Religionspolitische Forderungen weiter entwickeln
Das Wahlprogramm 2017, das DIE LINKE im Juni 2017 auf ihrem Parteitag in Hannover beschlossen hat, entwickelt religionspolitische Forderungen weiter.[3] Während das Bundestagswahlprogramm 2009 noch keine religionspolitischen Forderungen enthielt und das Bundestagswahlprogramm 2013 Forderungen nach der Trennung von Kirche/Religion und Staat in den Vordergrund gestellt hat, sind in dem aktuellen Wahlprogramm sowohl Trennung von Staat und Kirche, als auch die Fragen der Religionsfreiheit gleichermaßen ausgearbeitet.

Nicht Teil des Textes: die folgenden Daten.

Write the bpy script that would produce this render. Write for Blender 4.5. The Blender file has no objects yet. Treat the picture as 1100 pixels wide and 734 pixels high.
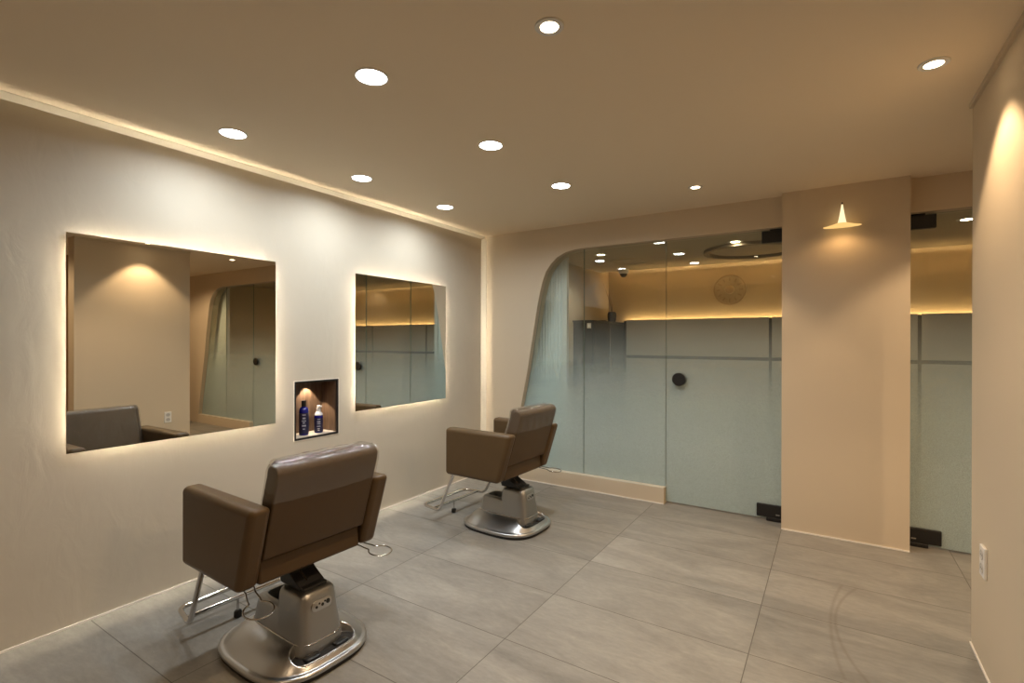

So wird in dem Programm erstmalig gegen Bekleidungs- und Bauverbote Stellung bezogen. Erstmalig werden gleiche Rechte für alle Religions- und Weltanschauungsgemeinschaften bei Seelsorge oder bekenntnisorientiertem Religionsunterricht gefordert. Zudem gibt es einen stärkeren Bezug auf innerkirchliche Auseinandersetzungen und Reformprozesse, indem die Forderung von militärkritischen Initiativen bei der Militärseelsorge aufgegriffen werden und zu gewerkschaftlichen Auseinandersetzungen innerhalb der Kirchen genauso Stellung bezogen wird, wie zu dem gemeinsame Einsatz von Kirchen, Gewerkschaften u.a. für den erwerbsarbeitsfreien Sonntag.
Zehn Jahre nach ihrer Gründung im Jahr 2007 diskutiert DIE LINKE intensiver als je zuvor über ihr Verhältnis zu Religion und Religionsgemeinschaften und kommt damit ihrem selbstgesteckten Ziel, sich sowohl für umfassende Religionsfreiheit einzusetzen, als auch für die Trennung von Staat und Kirchen, einen wichtigen Schritt näher.
Mit der vom Parteivorstand beschlossenen Kommission Religionen, Weltanschauungen, Staat und Kirche werden wir die Positionen weiter entwickeln.